Wir blieben vor einem Schaufenster stehen und schauten hinein. Man hatte uns erkannt. Kurz danach - wir standen noch da, und wussten nicht, was wir machen sollten - kam die Frau auf dem Rad zurück und ließ ein zusammengeknäueltes Stück Papier fallen. Letztendlich hob mein Vater es auf. Und was stand da drauf? ‘Wenn ihr Hilfe braucht, ist das meine Adresse.’
Familie Bartfeld verbrachte ein paar Wochen bei Frau Cohen-Stuart und ihren beiden Töchtern. Ihr Mann, ein Offizier, war als Kriegsgefangener in Deutschland. Aber auch dort wurde es zu gefährlich. Von Leuten aus dem Widerstand wurden die Bartfelds mit dem Fahrrad Richtung Zwolle gebracht, wo sie voneinander getrennt versuchten, die streng bewachte IJssel-Brücke zu überqueren.
Da kam ein Pferd mit Wagen vorbei und ich fragte den Bauern, ob ich mich zu ihm auf den Bock setzen dürfte. Er war einverstanden, hielt kurz an und ich kletterte zu ihm nach oben. So überquerte ich die IJssel-Brücke. Am Wegrand sah ich meinen Vater laufen, dem ich natürlich kein Zeichen oder was auch immer geben konnte. Dann sah ich meine Mutter und meine Schwester, wir haben es alle vier über die Brücke geschafft.
Familie Bartfeld verbrachte ein paar Wochen in einem Raum, der gleichzeitig als Waffenlager diente. Wegen des großen Risikos wurde die Familie danach voneinander getrennt an verschiedenen Orten in Zwolle untergebracht.
Es waren Franco-Kanadier, die uns befreiten und über die Wipstrikkerallee in Zwolle einmarschierten – das vergesse ich nie wieder, die Stunde der Befreiung – wie sie da die lange Allee entlang kamen. Man sah sie schon von weitem.
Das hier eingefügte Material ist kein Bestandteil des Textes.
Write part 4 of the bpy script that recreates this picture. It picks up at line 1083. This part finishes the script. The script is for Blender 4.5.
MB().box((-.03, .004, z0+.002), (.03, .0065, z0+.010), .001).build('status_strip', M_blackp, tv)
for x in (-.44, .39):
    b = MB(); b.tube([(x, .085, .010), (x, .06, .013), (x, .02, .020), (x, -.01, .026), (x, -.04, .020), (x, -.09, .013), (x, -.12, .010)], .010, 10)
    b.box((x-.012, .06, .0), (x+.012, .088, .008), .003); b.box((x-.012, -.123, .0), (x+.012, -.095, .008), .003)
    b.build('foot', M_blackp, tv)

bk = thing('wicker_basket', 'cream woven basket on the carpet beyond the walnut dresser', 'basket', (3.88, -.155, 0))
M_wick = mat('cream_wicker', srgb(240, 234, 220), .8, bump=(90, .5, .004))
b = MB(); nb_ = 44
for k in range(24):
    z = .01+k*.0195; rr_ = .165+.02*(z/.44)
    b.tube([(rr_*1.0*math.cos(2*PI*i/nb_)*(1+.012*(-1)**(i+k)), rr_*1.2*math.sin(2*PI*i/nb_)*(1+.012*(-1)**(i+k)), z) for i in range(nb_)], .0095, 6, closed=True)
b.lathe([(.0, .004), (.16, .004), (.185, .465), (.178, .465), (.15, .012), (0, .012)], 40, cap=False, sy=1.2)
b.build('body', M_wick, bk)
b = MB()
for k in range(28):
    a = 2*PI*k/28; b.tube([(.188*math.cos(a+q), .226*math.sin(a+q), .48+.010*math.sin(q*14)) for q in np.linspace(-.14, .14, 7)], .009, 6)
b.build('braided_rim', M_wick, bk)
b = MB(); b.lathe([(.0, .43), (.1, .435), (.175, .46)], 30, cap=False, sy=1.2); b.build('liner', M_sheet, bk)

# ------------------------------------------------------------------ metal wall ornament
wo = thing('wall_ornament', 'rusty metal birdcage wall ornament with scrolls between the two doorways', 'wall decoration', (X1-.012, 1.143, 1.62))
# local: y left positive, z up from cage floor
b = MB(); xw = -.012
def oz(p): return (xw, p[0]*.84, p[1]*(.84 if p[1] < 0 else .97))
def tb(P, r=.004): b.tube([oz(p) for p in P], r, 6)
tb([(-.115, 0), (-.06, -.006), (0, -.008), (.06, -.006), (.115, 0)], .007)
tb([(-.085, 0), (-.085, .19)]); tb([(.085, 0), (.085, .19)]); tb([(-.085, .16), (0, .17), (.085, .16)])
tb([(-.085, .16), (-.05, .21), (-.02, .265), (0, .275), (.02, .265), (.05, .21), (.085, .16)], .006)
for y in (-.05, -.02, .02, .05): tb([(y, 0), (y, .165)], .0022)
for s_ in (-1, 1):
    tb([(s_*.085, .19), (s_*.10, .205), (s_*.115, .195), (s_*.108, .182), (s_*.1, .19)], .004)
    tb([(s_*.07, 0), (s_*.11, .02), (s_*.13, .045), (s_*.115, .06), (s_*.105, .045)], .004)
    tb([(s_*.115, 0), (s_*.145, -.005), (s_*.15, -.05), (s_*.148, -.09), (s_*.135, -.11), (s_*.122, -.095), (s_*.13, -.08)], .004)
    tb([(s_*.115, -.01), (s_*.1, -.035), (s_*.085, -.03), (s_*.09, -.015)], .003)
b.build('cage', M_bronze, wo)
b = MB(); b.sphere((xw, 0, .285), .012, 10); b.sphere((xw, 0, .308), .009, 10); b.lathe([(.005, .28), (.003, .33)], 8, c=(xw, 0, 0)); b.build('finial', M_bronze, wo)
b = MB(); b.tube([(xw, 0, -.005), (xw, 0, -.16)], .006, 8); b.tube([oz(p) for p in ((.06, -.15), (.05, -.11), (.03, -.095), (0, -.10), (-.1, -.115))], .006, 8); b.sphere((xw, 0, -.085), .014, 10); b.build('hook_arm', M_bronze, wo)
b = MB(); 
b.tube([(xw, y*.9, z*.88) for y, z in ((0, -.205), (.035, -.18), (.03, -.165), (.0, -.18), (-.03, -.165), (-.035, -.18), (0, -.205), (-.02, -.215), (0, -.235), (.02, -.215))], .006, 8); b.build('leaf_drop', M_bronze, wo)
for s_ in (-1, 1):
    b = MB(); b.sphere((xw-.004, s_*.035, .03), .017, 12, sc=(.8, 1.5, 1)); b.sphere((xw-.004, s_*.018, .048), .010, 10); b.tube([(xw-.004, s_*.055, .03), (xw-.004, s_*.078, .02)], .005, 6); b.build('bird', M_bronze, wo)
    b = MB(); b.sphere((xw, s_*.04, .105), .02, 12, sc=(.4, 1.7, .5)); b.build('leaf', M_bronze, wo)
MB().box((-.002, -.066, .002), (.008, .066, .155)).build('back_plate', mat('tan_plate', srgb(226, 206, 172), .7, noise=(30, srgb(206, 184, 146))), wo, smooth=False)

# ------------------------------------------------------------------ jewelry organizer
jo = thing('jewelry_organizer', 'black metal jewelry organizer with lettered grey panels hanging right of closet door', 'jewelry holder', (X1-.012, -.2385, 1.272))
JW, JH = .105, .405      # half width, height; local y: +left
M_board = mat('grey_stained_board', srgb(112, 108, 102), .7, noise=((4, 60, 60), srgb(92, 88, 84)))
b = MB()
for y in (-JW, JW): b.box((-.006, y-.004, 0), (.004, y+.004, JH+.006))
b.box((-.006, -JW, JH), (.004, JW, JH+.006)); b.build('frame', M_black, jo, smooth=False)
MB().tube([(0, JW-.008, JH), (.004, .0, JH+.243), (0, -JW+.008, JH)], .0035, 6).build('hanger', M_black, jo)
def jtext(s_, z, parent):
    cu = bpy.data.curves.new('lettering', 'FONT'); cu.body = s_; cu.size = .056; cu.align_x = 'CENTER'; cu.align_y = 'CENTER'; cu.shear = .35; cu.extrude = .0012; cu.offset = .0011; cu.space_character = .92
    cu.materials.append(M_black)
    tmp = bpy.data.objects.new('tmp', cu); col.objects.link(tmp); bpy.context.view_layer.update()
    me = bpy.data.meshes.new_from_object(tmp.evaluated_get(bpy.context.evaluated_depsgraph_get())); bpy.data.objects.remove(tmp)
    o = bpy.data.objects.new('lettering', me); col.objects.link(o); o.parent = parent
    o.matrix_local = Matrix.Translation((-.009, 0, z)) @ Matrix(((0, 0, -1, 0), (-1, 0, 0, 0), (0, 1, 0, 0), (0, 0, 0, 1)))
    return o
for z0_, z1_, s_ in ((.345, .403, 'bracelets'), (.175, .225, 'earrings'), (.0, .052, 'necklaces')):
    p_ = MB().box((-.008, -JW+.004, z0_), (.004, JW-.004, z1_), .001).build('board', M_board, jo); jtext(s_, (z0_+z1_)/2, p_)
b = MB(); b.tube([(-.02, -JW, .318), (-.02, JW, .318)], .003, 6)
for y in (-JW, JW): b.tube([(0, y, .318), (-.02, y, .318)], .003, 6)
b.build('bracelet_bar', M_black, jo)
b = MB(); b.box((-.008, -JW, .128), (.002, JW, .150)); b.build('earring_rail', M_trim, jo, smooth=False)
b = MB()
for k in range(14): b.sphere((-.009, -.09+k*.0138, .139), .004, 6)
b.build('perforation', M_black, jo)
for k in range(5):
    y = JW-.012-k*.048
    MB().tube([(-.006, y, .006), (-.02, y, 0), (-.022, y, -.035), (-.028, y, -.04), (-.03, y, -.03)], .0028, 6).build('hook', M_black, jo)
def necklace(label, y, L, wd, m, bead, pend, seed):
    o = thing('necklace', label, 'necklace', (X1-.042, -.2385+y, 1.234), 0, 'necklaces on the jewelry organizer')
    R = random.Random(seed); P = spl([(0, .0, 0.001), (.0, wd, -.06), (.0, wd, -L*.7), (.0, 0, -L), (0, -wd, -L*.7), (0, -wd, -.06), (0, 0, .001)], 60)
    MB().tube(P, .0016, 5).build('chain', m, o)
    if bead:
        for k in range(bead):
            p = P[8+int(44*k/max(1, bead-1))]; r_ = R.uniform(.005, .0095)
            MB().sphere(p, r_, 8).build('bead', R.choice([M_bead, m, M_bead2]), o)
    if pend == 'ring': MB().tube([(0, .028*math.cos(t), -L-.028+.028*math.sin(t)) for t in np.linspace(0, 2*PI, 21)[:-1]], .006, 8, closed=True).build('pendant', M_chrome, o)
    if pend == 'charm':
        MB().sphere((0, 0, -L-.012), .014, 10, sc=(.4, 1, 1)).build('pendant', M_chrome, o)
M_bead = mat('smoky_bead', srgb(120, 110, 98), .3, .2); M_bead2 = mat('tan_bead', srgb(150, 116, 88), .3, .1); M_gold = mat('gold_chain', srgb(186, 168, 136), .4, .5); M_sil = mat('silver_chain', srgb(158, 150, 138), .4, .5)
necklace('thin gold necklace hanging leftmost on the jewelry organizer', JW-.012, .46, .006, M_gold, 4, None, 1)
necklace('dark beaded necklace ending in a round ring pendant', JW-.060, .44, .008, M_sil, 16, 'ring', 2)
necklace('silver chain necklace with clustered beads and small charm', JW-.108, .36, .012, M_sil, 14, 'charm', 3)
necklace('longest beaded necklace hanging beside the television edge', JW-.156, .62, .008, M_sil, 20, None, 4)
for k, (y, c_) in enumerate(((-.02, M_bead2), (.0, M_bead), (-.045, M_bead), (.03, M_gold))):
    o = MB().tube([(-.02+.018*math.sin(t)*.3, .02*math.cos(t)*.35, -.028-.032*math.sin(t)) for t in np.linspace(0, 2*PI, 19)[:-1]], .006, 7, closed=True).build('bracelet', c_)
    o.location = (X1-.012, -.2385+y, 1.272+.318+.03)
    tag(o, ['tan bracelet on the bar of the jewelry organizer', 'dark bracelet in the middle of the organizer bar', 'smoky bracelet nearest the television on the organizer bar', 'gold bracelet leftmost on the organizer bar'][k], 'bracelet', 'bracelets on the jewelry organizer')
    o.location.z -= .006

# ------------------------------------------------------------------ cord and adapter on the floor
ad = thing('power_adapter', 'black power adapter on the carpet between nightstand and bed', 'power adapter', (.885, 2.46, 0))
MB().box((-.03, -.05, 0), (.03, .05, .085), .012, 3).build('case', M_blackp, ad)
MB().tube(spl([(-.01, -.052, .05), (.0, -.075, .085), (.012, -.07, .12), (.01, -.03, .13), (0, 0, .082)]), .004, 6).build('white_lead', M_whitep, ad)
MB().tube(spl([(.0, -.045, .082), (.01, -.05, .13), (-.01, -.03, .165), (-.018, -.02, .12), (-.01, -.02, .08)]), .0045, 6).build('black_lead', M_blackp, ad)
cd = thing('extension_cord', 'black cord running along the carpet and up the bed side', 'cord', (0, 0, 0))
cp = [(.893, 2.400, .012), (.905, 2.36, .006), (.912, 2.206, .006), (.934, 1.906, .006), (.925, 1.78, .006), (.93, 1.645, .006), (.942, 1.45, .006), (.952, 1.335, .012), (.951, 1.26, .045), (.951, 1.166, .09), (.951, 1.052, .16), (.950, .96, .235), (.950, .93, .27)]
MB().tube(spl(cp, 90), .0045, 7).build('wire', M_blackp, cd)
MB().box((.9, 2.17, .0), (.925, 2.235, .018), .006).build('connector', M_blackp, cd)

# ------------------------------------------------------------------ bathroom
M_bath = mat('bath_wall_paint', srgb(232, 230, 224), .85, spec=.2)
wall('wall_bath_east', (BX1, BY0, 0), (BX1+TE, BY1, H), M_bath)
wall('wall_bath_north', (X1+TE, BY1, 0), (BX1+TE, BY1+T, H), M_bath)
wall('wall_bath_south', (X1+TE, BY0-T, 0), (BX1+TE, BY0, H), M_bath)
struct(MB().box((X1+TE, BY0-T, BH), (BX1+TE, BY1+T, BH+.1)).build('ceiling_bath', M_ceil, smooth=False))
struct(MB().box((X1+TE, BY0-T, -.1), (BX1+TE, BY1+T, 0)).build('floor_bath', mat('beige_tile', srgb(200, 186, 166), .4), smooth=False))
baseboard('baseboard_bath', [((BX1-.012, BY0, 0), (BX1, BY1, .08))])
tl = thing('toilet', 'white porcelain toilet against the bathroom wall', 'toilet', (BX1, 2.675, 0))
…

Sie marschierten im Gänsemarsch an beiden Seiten der Straße und vor ihnen marschierte ein Soldat in der Mitte der Straße. Und als der bei uns vorbeikam, rannte ich zu ihm und sagte, ich sei ein jüdischer Junge. Er war auch Jude. Das war unsere Befreiung.
Über das „verborgene Dorf“ sind eine Reihe von Büchern erschienen:
Het Verborgen Dorp, Jeroen Thijsse, Balans Verlag.
Het verscholen Dorp, A.Visser, Bredewold Verlag
Am 13. Februar 1945 wurde Opa Bakker eigentlich rein zufällig verhaftet. Er wurde am 2. März 1945 zusammen mit 45 anderen Gefangenen in der Nähe von Varsseveld von den Deutschen standrechtlich erschossen.